COMMENT: Not a matchwinner, so they say. Not a gamechanger, apparently. Behave. Manchester United fans should be celebrating Casemiro’s arrival today, not running it down…
Need to know what this deal actually means? Then go to the source. To Madrid. Where there’s real concern about the Casemiro sale. The Madridistas of Marca. The Los Merengues of AS. No-one’s celebrating this sale. Not even at Casemiro’s price.
He may be the second richest transfer for an over-30 player, but as Tomas Roncero, of El Chiringuito fame among others, pointed out, in a world where Marc Cucurella is now rated at over €75m. Or Morgan Gibbs-White is now a €55m prospect. United paying €70m for a player of Casemiro’s quality is a snip.
And Roncero isn’t alone. In Madrid, there’s a collective pundits’ lament. Yes, Casemiro’s departure is tempered by the summer arrival of Aurelien Tchouameni. But like Eduardo Camavinga, Tchouameni is still learning the game. He doesn’t have the consistency, nor authority, to run Real Madrid’s midfield as Casemiro has these past 6-7 years. Indeed, the plan was for Casemiro to mentor both French youngsters before eventually handing over the baton permanently.
But that plan is now up in smoke. And the beneficiary is Manchester United.
Not a gamechanger? These cynics need to have a look at themselves. Casemiro changes everything at Manchester United.

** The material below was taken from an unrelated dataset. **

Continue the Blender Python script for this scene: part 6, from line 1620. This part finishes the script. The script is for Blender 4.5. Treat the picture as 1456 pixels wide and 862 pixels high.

Now David de Gea’s back four has a defensive screen to protect them. Now Harry Maguire has a ball-winner ahead of him to ease his workload. Now United’s green midfield has a leader to organise them. You want to talk about a difference maker? A player to parachute in and lift everyone around him? Then Casemiro is that man.
No longer will it be left to Scott McTominay and Fred to learn their roles on the run. Fred arrived at United as an inside-forward from Shakhtar Donetsk. McTominay, now 25, is still trying to get to grips with the defensive position demanded of him. They have their good games and their bad. Which is all the result of two players still trying to learn the art of the defensive midfielder.
In contrast, Casemiro is the epitome of that player. The example. The role model. Is it a fluke that Fred has played his best football these past 12 months with Brazil and not United? This is what awaits this United team. And inside the front office, whoever was behind this one should be celebrated.
We know it wasn’t Erik ten Hag. Casemiro has no connection to United’s manager. The Brazil international an outlier in United’s approach to this summer’s market. And that’s a good thing. Indeed, it’s another gamechanger.
As we warned in previous columns, Ten Hag is getting it wrong in the transfer market. At least for the here and now. Lisandro Martinez, given his career arc, has everything to make it at Old Trafford. Ditto Tyrell Malacia. But a Premier League manager signs such players as projects. They’re not expected to step in and immediately compete at the highest level in club football. The intensity is relentless. The scrutiny ruthless. Lisandro is copping all that now – and much of it is down to his old Ajax coach.
Wim van Hanegem, of that great Dutch team of the 1970s, made a plea to Ten Hag in the aftermath of Brentford: “…what I also find strange is that there are all the names of possible purchases that Ten Hag has already worked with. I wouldn’t do it and certainly not at Manchester United. Lisandro Martínez was already burned down and they charge extra for that to the trainer who worked with him.”
Frenkie de Boer. Antony. Marko Arnautovic. They all could be wearing Manchester United shirts today – and would be in the same position as Lisandro and Malacia. That someone inside the club, whether it be John Murtough, the football director, or chief exec Richard Arnold, managed to wrest back the shopping list from Ten Hag and act on that agents’ chatter of an unsettled Casemiro, could well have rescued the manager’s job.
As we said last week, Ten Hag’s position isn’t in doubt. And internally he isn’t under pressure. But again, you go to the source, and inside the Dutch game they’re not whispering the name, but screaming it from the rooftops: Frank de Boer. There’s a real concern in Holland that Ten Hag will be eaten up just as De Boer was by Inter Milan and Crystal Palace after his success in Amsterdam.
So there is precedent. Particularly for Dutch football. Mark van Bommel another to suffer, lasting just months at VfL Wolfsburg before getting back in the game at Royal Antwerp this season after a call from Marc Overmars.
But that won’t happen at United. And not to Ten Hag. Not now with Casemiro to call upon. The one signing to knit it altogether. Problems at the back. Inconsistency in midfield. The Brazilian’s arrival fixes that.
Not a gamechanger? Behave. The arrival of Casemiro changes everything at Manchester United this season.